In Savage v. NIC, Inc. 2009 WL 2259726 (D.Ariz. 2009) , Judge Teilborg explained the quantum of evidence necessary for a finding of harassment, as well as whether 15 U.S.C. § 1692e(4), which prohibits a debt collector from representing or implying  to a plaintiff that nonpayment will result in garnishment of wages unless such action is lawful and the debt collector intends to take such action, requires a current right to do so or prohibits explaining to the debtor the ultimate consequences of their actions.  As to the former, the Court explained:


The Court finds that Defendant’s conduct is not excluded, as a matter of law, from the characterization of language that the natural consequence of which is to abuse. See U.S. v. Central Adjustment Bureau, Inc., 667 F.Supp. 370, 396 (N.D.Tex.1986), aff ‘d as modified on other grounds, 823 F.2d 880 (5th Cir.1987) (finding that shouting is considered abusive behavior); Rutyna v. Collection Accounts Terminal, Inc., 478 F.Supp. 980 (D.Ill.1979) (finding that, where the tone of a communication was one of intimidation, the natural consequence was abuse). As the Court of Appeals for the Eleventh Circuit in Jeter v. Credit Bureau, Inc., 760 F.2d 1168, 1179 (11th Cir.1985) observed, “Ordinarily, whether conduct harasses, oppresses, or abuses will be a question for the jury.” Defendant’s argument that the statute does not apply to tone of voice fails because Defendant does not cite to any case law or legislative history to support the argument, the Court cannot find any case law to support it, and the Court finds that such an interpretation is contrary to one of the purposes of the statute “[t]hat every individual, whether or not he owes the debt, has a right to be treated in a reasonable or civil manner.”123 Cong. Rec. 10241 (1977).

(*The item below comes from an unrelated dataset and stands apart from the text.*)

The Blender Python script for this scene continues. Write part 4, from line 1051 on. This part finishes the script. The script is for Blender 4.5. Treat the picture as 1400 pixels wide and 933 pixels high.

As to the latter, Judge Teilborg explained: 


Given the protectionist nature of the FDCPA, the Court interprets the statute to mean that garnishment of wages must be a legal recourse at the moment that the representation is made.  Under Arizona law, wages cannot be garnished until after a party in an action has been awarded a money judgment and has submitted an application for a writ of garnishment. SeeA.R.S. § 12-1598.04. Defendant acknowledged this fact in his deposition. (Dep. of Nemerovsky at 24:16-25:6.) Because Defendant had not procured a judgment at the time of the alleged representation, the garnishment of wages was an illegal action. Even though the Court finds that, in this case, garnishment of wages would be an illegal action as a matter of law, the Court declines to award Plaintiffs with summary judgment because, after careful review of the depositions, the Court finds that a genuine issue of material fact remains as to whether Defendant made any such representation. Defendant states in his deposition that he does not recall referencing wage garnishment in the September 18 phone call. (Dep. of Nemerovsky at 24:14-16.)   FN2. The Court, however, limits this interpretation to cases where creditors lead debt-ors to believe that garnishment of wages will result and where such action is not immediately legal. The Court takes no position on whether it would be lawful for a creditor to inform a debtor that wages may be garnished in the event that the creditor seeks and obtains a judgment.